Do you at times marginalize your sin? Do you at times, like me too, see the sin of homosexuality as grievous to the Lord but the sin of gossip tolerable?

Christ will not give up on you. He will dig around you and metaphorically put the manure of spiritual food around you so that you can feed and be filled and produce the fruit that leads to repentance and eternal life.


There is a story of uncertain origin that is a perfect focus for us during Lent and in our spiritual life in this world:

A certain medieval monk announced he would be preaching next Sunday evening on "The Love of God." As the shadows fell and the light ceased to come in through the cathedral windows, the congregation gathered. In the darkness of the altar, the monk lighted a candle and carried it to the crucifix. First of all, he illumined the crown of thorns, next, the two wounded hands, then the marks of the spear wound.
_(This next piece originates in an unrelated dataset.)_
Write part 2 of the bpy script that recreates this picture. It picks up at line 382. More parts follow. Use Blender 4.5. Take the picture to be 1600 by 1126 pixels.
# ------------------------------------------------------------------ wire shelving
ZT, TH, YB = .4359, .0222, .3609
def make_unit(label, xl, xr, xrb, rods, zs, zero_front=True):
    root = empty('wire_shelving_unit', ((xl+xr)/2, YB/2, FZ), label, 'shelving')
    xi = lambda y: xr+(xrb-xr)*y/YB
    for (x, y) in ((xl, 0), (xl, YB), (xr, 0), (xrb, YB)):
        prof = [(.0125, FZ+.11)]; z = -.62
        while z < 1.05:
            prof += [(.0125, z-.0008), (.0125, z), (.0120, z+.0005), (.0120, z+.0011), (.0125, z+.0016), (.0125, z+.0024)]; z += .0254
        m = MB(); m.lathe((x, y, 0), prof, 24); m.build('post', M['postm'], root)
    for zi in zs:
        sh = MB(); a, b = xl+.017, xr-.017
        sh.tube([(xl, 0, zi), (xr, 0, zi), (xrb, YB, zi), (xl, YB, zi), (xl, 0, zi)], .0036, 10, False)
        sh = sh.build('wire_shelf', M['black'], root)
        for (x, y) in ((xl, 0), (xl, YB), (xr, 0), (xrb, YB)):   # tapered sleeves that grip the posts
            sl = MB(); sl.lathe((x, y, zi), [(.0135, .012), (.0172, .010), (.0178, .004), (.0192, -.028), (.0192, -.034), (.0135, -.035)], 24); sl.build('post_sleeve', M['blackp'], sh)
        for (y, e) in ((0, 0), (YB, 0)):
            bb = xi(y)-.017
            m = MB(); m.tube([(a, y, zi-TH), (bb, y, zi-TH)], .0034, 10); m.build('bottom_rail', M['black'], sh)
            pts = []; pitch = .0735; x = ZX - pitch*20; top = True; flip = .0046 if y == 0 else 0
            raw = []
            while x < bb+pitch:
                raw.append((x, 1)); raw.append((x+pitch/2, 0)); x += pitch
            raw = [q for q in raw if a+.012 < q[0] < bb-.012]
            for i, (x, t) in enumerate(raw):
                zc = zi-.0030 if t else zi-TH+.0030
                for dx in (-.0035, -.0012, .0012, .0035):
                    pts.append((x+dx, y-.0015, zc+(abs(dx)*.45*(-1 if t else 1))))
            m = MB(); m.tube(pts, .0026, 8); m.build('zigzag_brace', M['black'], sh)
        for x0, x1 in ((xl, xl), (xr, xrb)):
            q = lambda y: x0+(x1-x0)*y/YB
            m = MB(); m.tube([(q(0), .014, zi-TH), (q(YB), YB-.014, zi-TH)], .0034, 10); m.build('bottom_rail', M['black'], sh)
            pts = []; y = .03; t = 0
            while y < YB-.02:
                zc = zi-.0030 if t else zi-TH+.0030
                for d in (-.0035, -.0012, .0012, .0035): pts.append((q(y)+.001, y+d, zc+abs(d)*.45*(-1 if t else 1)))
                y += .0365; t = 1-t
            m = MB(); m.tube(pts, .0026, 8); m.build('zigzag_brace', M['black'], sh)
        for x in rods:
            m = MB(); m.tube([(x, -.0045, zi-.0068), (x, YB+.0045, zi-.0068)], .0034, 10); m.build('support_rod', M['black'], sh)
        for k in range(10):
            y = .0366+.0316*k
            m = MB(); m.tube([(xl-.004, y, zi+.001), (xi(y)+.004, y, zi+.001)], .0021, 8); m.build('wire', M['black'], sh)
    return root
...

In the hush that fell, he blew out the candle and left the chancel. There was nothing else to say.

Source Unknown.

Jesus Christ reconciles the word unto himself!

By the wounds that Jesus took upon Himself at the cross and because of His sinless life and death in your place you are forgiven. Though you die yet you will live. Whether productive or incapacitated, God has called you to faith and will sustain you through the trials of this world.

His love for you will continue to draw you by His Holy Spirit to look to his finished work producing faith that bears fruit in your life as God’s love in Christ produces fruit in you leading to your continued spiritual growth. Christ will feed you through his word and sacraments to life eternal in Him.

Though our bones, like the bones of all born in sin remain the same we have been given eternal life and the true and blessed hope of resurrection one day. We who believe will rise just as Jesus did on Easter Sunday and as Job has said, in chapter 19 vs 26:

And after my skin has been thus destroyed, yet in my flesh I shall see God,

He is risen and so you too will rise in Him because:

Jesus Christ has reconciles the word unto himself!

In the name of the Father and of the Son + and of the Holy Spirit.